Hi again & sorry for the delay!

Ron Edwards wrote: Instead, whoever rolls successfully is now "on the narration team." The narration team must arrive at an agreed-upon narration.

And also, as usual, remember that "narrator" does not mean "speaker in the midst of deathly silence." Anyone may offer suggestions - the narrator or team of narrators merely reserve the rights to ask suggestors to stop, and to rubber-stamp the final version of what happened.


Good advice, thanks!

Technically, this might mean that all successful players save the one who "takes the MOV for the team" get a bonus die, right?

Ron Edwards wrote: I'm kind of yawning at this point, I'm afraid. Screw the merchant hiring the PCs. Screw the quest. Instead, have them be on the ship as it nears the island, maybe as people think "we should be right about there." Introduce a few people on the ship and let the conflicts arise from there. Don't attack with pirates or apes unless it can also be associated with interesting reactions from at least one NPC. Use your NPCs as sources of conflicts, not as ways to get the characters to do something.

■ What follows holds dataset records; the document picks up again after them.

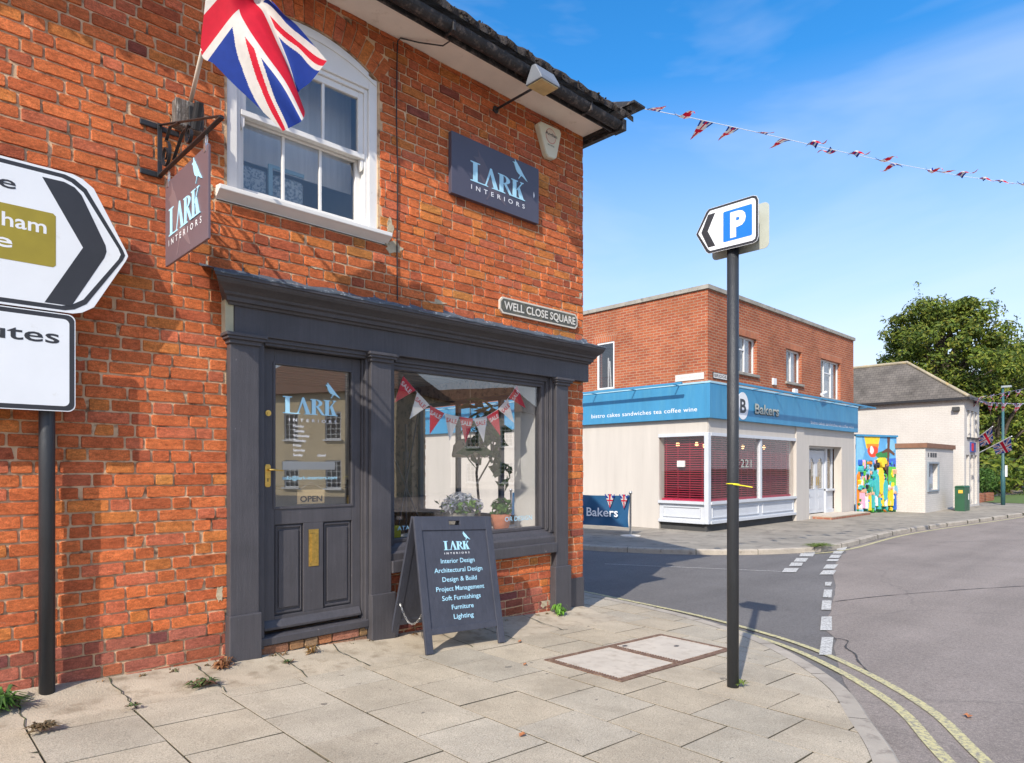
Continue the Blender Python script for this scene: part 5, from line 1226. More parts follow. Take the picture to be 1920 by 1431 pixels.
s = MB(); text(s, 'bistro cakes sandwiches tea coffee wine', FLf, -12.52, 2.80, 3.48, .115, .003, .004, spacing=1.05); text(s, 'bistro cakes sandwiches tea coffee wine', FRf, 21.5, 2.74, 3.7, .10, .003, .004, spacing=1.05)
s.build('menu_lettering', M_LWHITE, bk)
s = MB(); text(s, 'Bakers', FRf, 17.66, 2.86, 1.5, .27, .03, .02, 0); text(s, 'Bakers', FRf, 17.69, 2.845, 1.5, .27, .012, .035, 1); s.build('name_lettering', [M_SIGNBACK, M_SIGNK], bk)
s = MB(); n = 30; s.prism([(17.0+.32*math.cos(2*math.pi*i/n), 3.02+.37*math.sin(2*math.pi*i/n)) for i in range(n)], FRf, 0, .01, 0); text(s, 'B', FRf, 16.84, 2.84, .34, .36, .0115, .03, 1); s.build('logo_disc', [M_LWHITE, M_SIGNK], bk)
# corner shop window with grey panelling
def bay(FN, a, b, mull, name):
    s = MB()
    def bar(p, q, r, t, d0, d1): s.prism([(p, r), (q, r), (q, t), (p, t)], FN, d0, d1)
    bar(a, b, 2.17, 2.255, -.14, .03); bar(a, b, .40, .47, -.14, .05)
    for m in mull: bar(m-.055, m+.055, .47, 2.17, -.10, .0)
    bar(a, b, -.03, .40, -.14, -.03); bar(a, b, -.10, -.03, -.14, .04)
    e = sorted([a]+mull+[b])
    for p, q in zip(e, e[1:]):
        w_ = .12; bar(p+w_, q-w_, .30, .325, -.03, -.005); bar(p+w_, q-w_, .04, .065, -.03, -.005); bar(p+w_, p+w_+.025, .065, .30, -.03, -.005); bar(q-w_-.025, q-w_, .065, .30, -.03, -.005)
    o = s.build(name, M_BGREY, bk)
    s = MB(); s.prism([(a, .46), (b, .46), (b, 2.18), (a, 2.18)], FN, -.06, -.055); s.build('pane', glassmat('bakery_glass', .02, 1.4), o)
    s = MB()
    for i in range(28): z = .52+i*.06; s.prism([(a+.06, z), (b-.06, z), (b-.06, z+.028), (a+.06, z+.028)], FN, -.19, -.165)
    for q in range(int((b-a-.2)/.36)+1): x = a+.15+q*.36; s.prism([(x, .5), (x+.02, .5), (x+.02, 2.17), (x, 2.17)], FN, -.164, -.16)
    s.build('red_blind', pm('red_blind_slat', (.24, .008, .022), .5, .1), o)
    s = MB(); bar2 = s.prism([(a, .40), (b, .40), (b, .52), (a, .52)], FN, -.6, -.145); s.build('window_ledge', pm('red_ledge', (.42, .012, .05), .6, .1), o)
    return o
FRb = lambda a, b, d: (a, BY-.02-d, b); FLb = lambda a, b, d: (BX-.02-d, a, b)
oR = bay(FRb, BX+.10, 20.62, [18.34], 'display_window'); oL = bay(FLb, BY+.08, 10.27, [], 'display_window')
s = MB(); s.box(BX-.03, BX+.11, BY-.035, BY+.09, -.10, 2.25); s.build('corner_post', M_BGREY, bk, .01)
s = MB(); s.box(BX+.06, 20.6, BY+.06, BY+.2, -.5, -.10); s.box(BX+.05, BX+.2, BY+.2, 10.3, -.5, -.10); s.build('dark_plinth', M_DPLINTH, bk)
s = MB(); s.box(BX+.2, 20.9, 12.0, 12.1, -.3, 2.6); s.box(20.9, 21.0, BY+.3, 12.1, -.3, 2.6); s.box(BX+.2, 20.9, BY+.25, 12, -.3, -.2); s.box(BX+.2, 20.9, BY+.25, 12, 2.5, 2.6); s.build('interior_wall', pm('dark_red_interior', (.06, .018, .016), .8, .3, 1, 0), bk)
s = MB()
for (x, y) in ((16.2, 9.6), (17.3, 10.0), (19.2, 9.8), (20.2, 9.6), (15.9, 10.0)): s.lathe((x, y, 1.95), [(.02, .10), (.05, .05), (.045, 0), (.02, -.03)], 10)
m_, n_, b_ = newmat('warm_bulb'); b_.inputs['Emission Color'].default_value = (1, .62, .25, 1); b_.inputs['Emission Strength'].default_value = 2.5; s.build('pendant_bulb', m_, bk)
s = MB(); text(s, '221', lambda a, b, d: (a, BY-.079+.0-d*0+.02, b), 17.05, 1.36, .62, .22, .0, .0); s.build('number_lettering', M_SIGNBACK, bk)
s = MB(); s.prism([(9.53, 1.37), (9.76, 1.37), (9.76, 1.535), (9.53, 1.535)], FL, -.10, -.06); s.build('window_notice', M_CARD, bk)
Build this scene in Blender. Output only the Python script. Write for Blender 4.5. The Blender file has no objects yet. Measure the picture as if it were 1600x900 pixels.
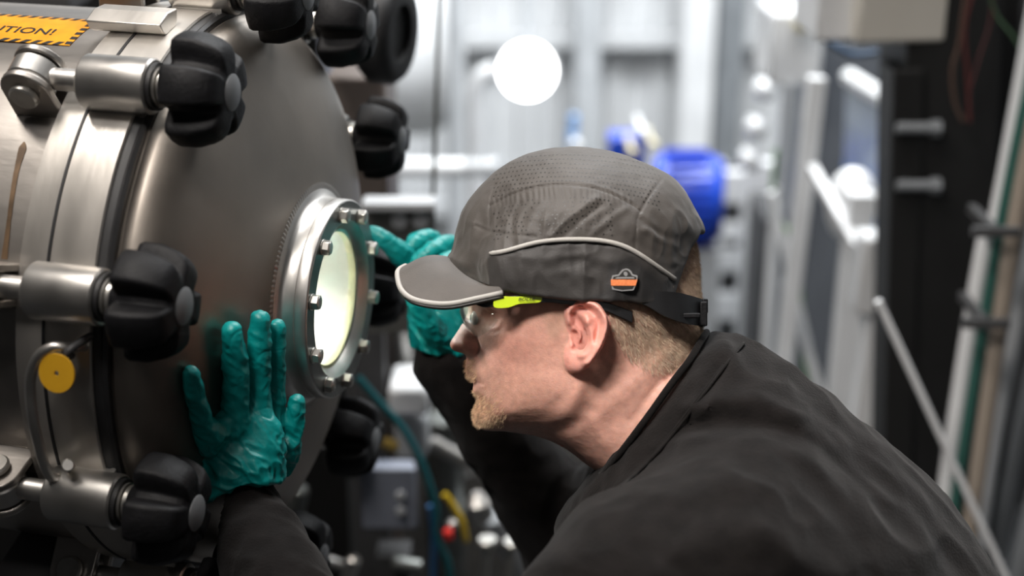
import bpy, math, random
import numpy as np
from mathutils import Matrix, Vector
PI = math.pi
SC = bpy.context.scene
COL = SC.collection
random.seed(4)

# ---------------------------------------------------------------- camera
FPX = 1600 * 50 / 36.0
PITCH = math.radians(20)
CAMZ = 1.75
cd = bpy.data.cameras.new('camera'); cam = bpy.data.objects.new('camera', cd); COL.objects.link(cam)
cam.location = (0, 0, CAMZ); cam.rotation_euler = (PI / 2 - PITCH, 0, 0)
cd.lens = 50; cd.sensor_width = 36; cd.clip_start = 0.05; cd.clip_end = 60
cd.dof.use_dof = True; cd.dof.focus_distance = 1.165; cd.dof.aperture_fstop = 2.7
SC.camera = cam
SC.view_settings.view_transform = 'Standard'; SC.view_settings.look = 'None'
SC.view_settings.gamma = 1; SC.view_settings.use_curve_mapping = False
SC.view_settings.exposure = 0.0

# ---------------------------------------------------------------- world and lights
w = bpy.data.worlds.new('world'); SC.world = w; w.use_nodes = True
bg = w.node_tree.nodes['Background']; bg.inputs[0].default_value = (0.86, 0.93, 1, 1); bg.inputs[1].default_value = 0.05

def lamp(name, kind, loc, target, energy, size=1.0, color=(1, 1, 1), size_y=None, spread=None, spot=None):
    l = bpy.data.lights.new(name, kind); l.energy = energy; l.color = color
    if kind == 'AREA':
        l.size = size
        if size_y: l.shape = 'RECTANGLE'; l.size_y = size_y
        if spread: l.spread = math.radians(spread)
    else:
        l.shadow_soft_size = size
        if kind == 'SPOT' and spot: l.spot_size = math.radians(spot)
    o = bpy.data.objects.new(name, l); COL.objects.link(o); o.location = loc
    d = Vector(target) - Vector(loc); o.rotation_euler = d.to_track_quat('-Z', 'Y').to_euler()
    return o
lamp('task_lamp', 'AREA', (-0.42, 0.35, 2.62), (0.26, 1.12, 1.34), 3.3, 0.34, (1, 0.94, 0.89), 0.28, spread=52)
lamp('ceiling_or_fill_lamp', 'AREA', (-1.05, 0.95, 3.5), (-0.4, 1.15, 1.4), 36, 0.8, (1, 0.93, 0.86), 0.5)
lamp('ceiling_or_fill_lamp', 'AREA', (0.35, -0.75, 2.3), (0.1, 1.1, 1.3), 1.6, 0.9, (1, 0.95, 0.92))  # added soft fill from the camera side, lifts the shadow under the jaw
lamp('ceiling_or_fill_lamp', 'AREA', (1.5, 2.6, 3.6), (0.5, 1.4, 1.0), 9, 1.2, (1, 0.93, 0.88))
lamp('ceiling_or_fill_lamp', 'AREA', (-0.05, 1.75, 3.3), (-0.05, 2.1, 0.7), 20, 0.6, (1, 0.96, 0.93))  # added fill, brightens the machinery low behind the sight glass
lamp('hall_lamp', 'AREA', (0.5, 5.2, 4.4), (0.4, 8.0, 0.2), 430, 3.0, (0.95, 0.98, 1), 1.5)
lamp('hall_lamp', 'AREA', (0.8, 3.4, 4.2), (0.6, 5.0, 0.3), 210, 2.0, (0.95, 0.98, 1))

# ---------------------------------------------------------------- coordinates
CP, SP = math.cos(PITCH), math.sin(PITCH)
def Wd(c):
    c = np.asarray(c, float)
    return np.stack([c[..., 0], c[..., 1] * CP + c[..., 2] * SP, CAMZ - c[..., 1] * SP + c[..., 2] * CP], -1)
def Cm(wp):
    wp = np.asarray(wp, float); y = wp[..., 1]; z = wp[..., 2] - CAMZ
    return np.stack([wp[..., 0], y * CP - z * SP, y * SP + z * CP], -1)
def Kc(px, py, d):           # photo ray at depth d, in the camera's axes
    return np.array([(px - 800) / FPX * d, d, (450 - py) / FPX * d])
def K(px, py, d): return Wd(Kc(px, py, d))
def KY(px, py, Y):           # photo ray met with the upright plane y = Y
    r = Wd(np.array([(px - 800) / FPX, 1.0, (450 - py) / FPX])) - np.array([0, 0, CAMZ])
    t = Y / r[1]
    return r * t + np.array([0, 0, CAMZ])

# ---------------------------------------------------------------- materials
def mat(name, col, rough=0.5, metal=0.0, noise=0.0, nscale=20, bump=0.0, bscale=80, emit=None, estr=0, trans=0, coat=0,
        sheen=0, sss=0, stretch=None, ior=None, spec=None, attr=None, col2=None, rvar=0.0, coord='Object'):
    m = bpy.data.materials.new(name); m.use_nodes = True
    nt = m.node_tree; N = nt.nodes; L = nt.links; p = N['Principled BSDF']
    p.inputs['Base Color'].default_value = (*col, 1); p.inputs['Roughness'].default_value = rough
    p.inputs['Metallic'].default_value = metal
    if trans: p.inputs['Transmission Weight'].default_value = trans
    if coat: p.inputs['Coat Weight'].default_value = coat; p.inputs['Coat Roughness'].default_value = 0.15
    if sheen: p.inputs['Sheen Weight'].default_value = sheen; p.inputs['Sheen Roughness'].default_value = 0.5
    if sss:
        p.inputs['Subsurface Weight'].default_value = sss; p.inputs['Subsurface Radius'].default_value = (1, 0.35, 0.2)
        p.inputs['Subsurface Scale'].default_value = 0.006
    if ior: p.inputs['IOR'].default_value = ior
    if spec is not None: p.inputs['Specular IOR Level'].default_value = spec
    if emit: p.inputs['Emission Color'].default_value = (*emit, 1); p.inputs['Emission Strength'].default_value = estr
    tc = N.new('ShaderNodeTexCoord'); mp = N.new('ShaderNodeMapping'); L.new(tc.outputs[coord], mp.inputs[0])
    if stretch: mp.inputs['Scale'].default_value = stretch
    src = None
    if attr:
        a = N.new('ShaderNodeAttribute'); a.attribute_name = attr; src = a.outputs['Color']
    if noise or col2:
        n = N.new('ShaderNodeTexNoise'); n.inputs['Scale'].default_value = nscale; n.inputs['Detail'].default_value = 6
        L.new(mp.outputs[0], n.inputs['Vector'])
        mx = N.new('ShaderNodeMix'); mx.data_type = 'RGBA'
        if src:
            mx.blend_type = 'MULTIPLY'; L.new(src, mx.inputs[6]); mx.inputs[0].default_value = 1
            cr = N.new('ShaderNodeMapRange'); L.new(n.outputs[0], cr.inputs[0]); cr.inputs[1].default_value = .3; cr.inputs[2].default_value = .7
            cr.inputs[3].default_value = 1 - noise; cr.inputs[4].default_value = 1 + noise
            L.new(cr.outputs[0], mx.inputs[7])
        else:
            c2 = col2 if col2 else tuple(min(1, c * (1 + noise)) for c in col)
            c1 = col if col2 else tuple(c * (1 - noise) for c in col)
            mx.inputs[6].default_value = (*c1, 1); mx.inputs[7].default_value = (*c2, 1)
            cr = N.new('ShaderNodeMapRange'); L.new(n.outputs[0], cr.inputs[0]); cr.inputs[1].default_value = .35; cr.inputs[2].default_value = .65
            L.new(cr.outputs[0], mx.inputs[0])
        src = mx.outputs[2]
        if rvar:
            rr = N.new('ShaderNodeMapRange'); L.new(n.outputs[0], rr.inputs[0]); rr.inputs[1].default_value = .3; rr.inputs[2].default_value = .7
            rr.inputs[3].default_value = rough - rvar; rr.inputs[4].default_value = rough + rvar
            L.new(rr.outputs[0], p.inputs['Roughness'])
    if src: L.new(src, p.inputs['Base Color'])
    if bump:
        n2 = N.new('ShaderNodeTexNoise'); n2.inputs['Scale'].default_value = bscale; n2.inputs['Detail'].default_value = 5
        L.new(mp.outputs[0], n2.inputs['Vector'])
        b = N.new('ShaderNodeBump'); b.inputs['Strength'].default_value = bump; b.inputs['Distance'].default_value = 0.002
        L.new(n2.outputs[0], b.inputs['Height']); L.new(b.outputs[0], p.inputs['Normal'])
    return m
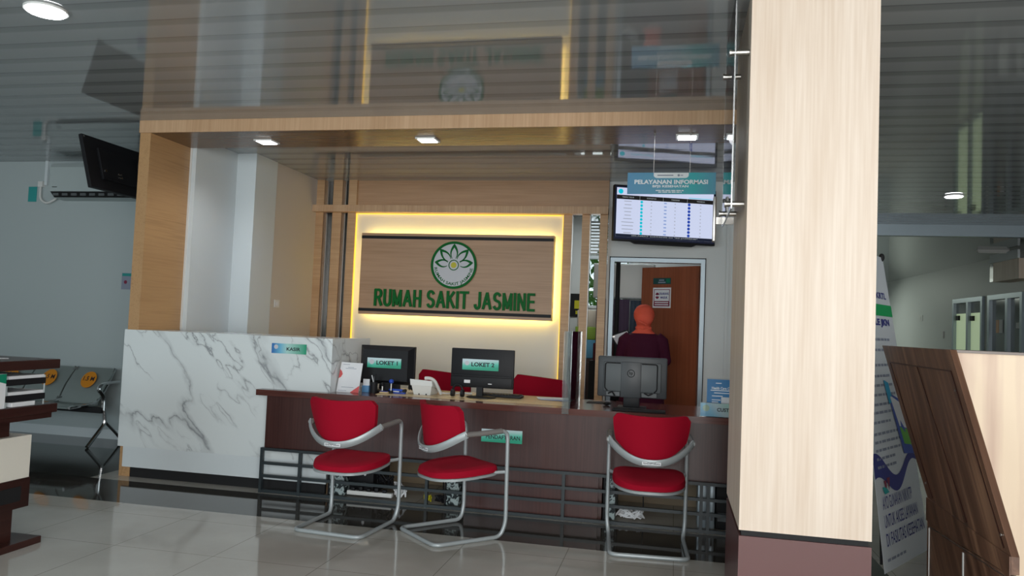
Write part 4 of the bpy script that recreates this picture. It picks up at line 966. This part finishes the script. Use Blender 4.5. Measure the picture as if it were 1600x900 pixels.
# person in the doorway seen from behind
def make_person(px, py):
    t = thing('person', 'person in an orange headscarf and maroon tunic seen from behind in the doorway, holding papers', 'person', (px, py, 0))
    def P(x, y, z): return (px+x, py+y, z)
    def remesh(o, vox, sm=2):
        m_ = o.modifiers.new('r', 'REMESH'); m_.mode = 'VOXEL'; m_.voxel_size = vox; m_.use_smooth_shade = True
        if sm: q = o.modifiers.new('s', 'SMOOTH'); q.iterations = sm; q.factor = .5
        dg = bpy.context.evaluated_depsgraph_get(); bpy.context.view_layer.update(); me = bpy.data.meshes.new_from_object(o.evaluated_get(dg)); o.modifiers.clear(); o.data = me
    def oval(c, rx, ry, n=24, ph=0): return [(px+c[0]+rx*math.cos(2*PI*i/n), py+c[1]+ry*math.sin(2*PI*i/n), c[2]) for i in range(n)]
    b = MB()
    for s in (-1, 1): b.tube([P(s*.085, 0, .90), P(s*.09, .01, .50), P(s*.085, -.02, .30), P(s*.08, -.01, .07)], [.085, .060, .052, .036], 14); b.ell(P(s*.085, .05, .045), .043, .115, .042)
    b.loft([oval((0, 0, .80), .15, .11), oval((0, 0, .92), .165, .12), oval((0, .0, 1.08), .125, .095), oval((0, 0, 1.22), .155, .10), oval((0, 0, 1.33), .165, .085), oval((0, 0, 1.375), .07, .06)])
    b.tube([P(0, .0, 1.34), P(0, .01, 1.46)], .048, 14)
    b.ell(P(0, .02, 1.55), .072, .090, .105, 20, 14); b.ell(P(0, .108, 1.545), .012, .016, .018)
    for s in (-1, 1): b.ell(P(s*.073, .015, 1.55), .010, .018, .03)
    hands = []
    for s in (-1, 1):
        sh = (s*.165, 0, 1.325); el = (s*.235, .03 if s > 0 else .05, 1.10); wr = (-.185, .125, 1.165) if s < 0 else (.10, .27, 1.15)
        b.tube([P(*sh), P(*el)], [.048, .036], 12); b.tube([P(*el), P(*wr)], [.037, .023], 12)
        d = (Vector(wr)-Vector(el)).normalized(); hp = Vector(wr)+d*.045
        b.ell(P(*hp), .036, .036, .018); up_ = Vector((0, 0, 1)); sd = d.cross(up_).normalized()
        for k, ln in ((-1.5, .058), (-.5, .068), (.5, .064), (1.5, .050)):
            r0 = hp+d*.026+sd*k*.0165; r1 = r0+d*ln*.6; r2 = r1+d*ln*.25+Vector((0, 0, -ln*.4)); b.tube([P(*r0), P(*r1), P(*r2)], [.0088, .008, .0068], 8)
        th = hp+sd*(.03 if s > 0 else -.03); b.tube([P(*(th-d*.01)), P(*(th+d*.03+sd*(.01*s)))], [.010, .008], 8)
    o = b.build('body', 'skin', t); remesh(o, .0075, 3)
    # face details
    MB().ell(P(-.028, .100, 1.568), .010, .006, .006).ell(P(.028, .100, 1.568), .010, .006, .006).build('eyes', 'blackmatte', t)
    MB().ell(P(0, .106, 1.508), .020, .006, .006).build('mouth', 'crimson', t)
    # tunic with sleeves
    b = MB()
    b.loft([oval((0, .0, .58), .25, .19), oval((0, 0, .80), .225, .17), oval((0, 0, 1.0), .20, .145), oval((0, 0, 1.15), .195, .13), oval((0, 0, 1.27), .205, .12), oval((0, 0, 1.335), .19, .10), oval((0, 0, 1.375), .12, .085), oval((0, 0, 1.40), .065, .06)])
    for s in (-1, 1):
        el = (s*.245, .03 if s > 0 else .05, 1.085); wr = (-.195, .105, 1.155) if s < 0 else (.115, .25, 1.14)
        b.tube([P(s*.14, 0, 1.325), P(s*.195, 0, 1.29), P(*el)], [.07, .074, .058], 14); b.tube([P(*el), P(*wr)], [.060, .045], 14); b.ell(P(*el), .058, .058, .058)
    o = b.build('tunic', 'maroon_cloth', t); remesh(o, .012, 4)
    b = MB()
    for s in (-1, 1): b.tube([P(s*.095, 0, .85), P(s*.095, 0, .5), P(s*.09, 0, .09)], [.105, .090, .075], 16)
    b.build('trousers', 'blackmatte', t)
    b = MB()
    for s in (-1, 1): b.loft([[(px+s*.085+.05*math.cos(a)*k, py+.05+.135*math.sin(a)*k, z) for a in [2*PI*i/20 for i in range(20)]] for k, z in ((1, .002), (1.02, .03), (.9, .06), (.55, .085))])
    b.build('shoes', 'black', t)
    # headscarf: bulging bun at the back, gathered neck
    b = MB(); b.ell(P(0, .0, 1.568), .112, .115, .118, 24, 16); b.ell(P(.005, -.055, 1.535), .098, .080, .098, 20, 12)
    b.loft([oval((0, .0, 1.365), .135, .095), oval((0, -.01, 1.40), .090, .085), oval((0, -.01, 1.45), .075, .085), oval((0, -.01, 1.50), .085, .095)])
    o = b.build('headscarf', 'orange_cloth', t); remesh(o, .008, 3)
    # open the face
    me = o.data; bm = bmesh.new(); bm.from_mesh(me)
    dl = [v for v in bm.verts if v.co.y > .065 and ((v.co.x)/.062)**2+((v.co.z-1.548)/.082)**2 < 1]
    bmesh.ops.delete(bm, geom=dl, context='VERTS'); bm.to_mesh(me); bm.free()
    b = MB(); b.tube([P(-.05, -.137, 1.505), P(-.015, -.145, 1.485), P(.03, -.125, 1.46)], [.010, .016, .010], 8); b.tube([P(-.08, -.05, 1.43), P(0, -.095, 1.42), P(.08, -.05, 1.43)], [.012, .014, .012], 8); b.build('scarf_fold', 'orange_cloth', t)
    return t
make_person(-.315, 8.40)
t = thing('clipboard', 'black clipboard with white sheets held at the person\'s left side', 'clipboard', (-.60, 8.62, 1.2))
MB().prism([(-.685, 8.565, 1.335), (-.50, 8.595, 1.405), (-.475, 8.595, 1.375), (-.52, 8.575, 1.165), (-.60, 8.565, 1.17)], (0, .006, 0)).build('board', 'blackmatte', t, smooth=False)
MB().prism([(-.665, 8.5595, 1.325), (-.500, 8.5885, 1.388), (-.487, 8.5885, 1.36), (-.535, 8.569, 1.18), (-.575, 8.5605, 1.19)], (0, .004, 0)).build('sheets', 'paper', t, smooth=False)
MB().box(-.66, -.63, 8.552, 8.5575, 1.312, 1.325).build('clip', 'steel', t, smooth=False)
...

Thank you for calling me on that. After reading The Pool I've become so enamoured of it that I've been subconsciously assuming it will work like magic. Even on reflection, I *am* interested in seeing how (and showing off that) The Pool can handle bog-standard situations, but that's no excuse for a bog-standard adventure. I think the rules alone will make this a memorable evening, but I should aim higher. Not that I expect an unqualified success or our group to adopt The Pool, mind you. [gush] I'd love to, though, I'd love to. I'm *so* in love with the rules. [/gush]

Ron Edwards wrote: Suggestion: do a search here in Actual Play for "Jasmine," and find my thread about playing The Pool. I hope that will be helpful.


I've already checked that out when reading up on The Pool. Good stuff.

Monday's the day. I hope to get back with some Actual Play later.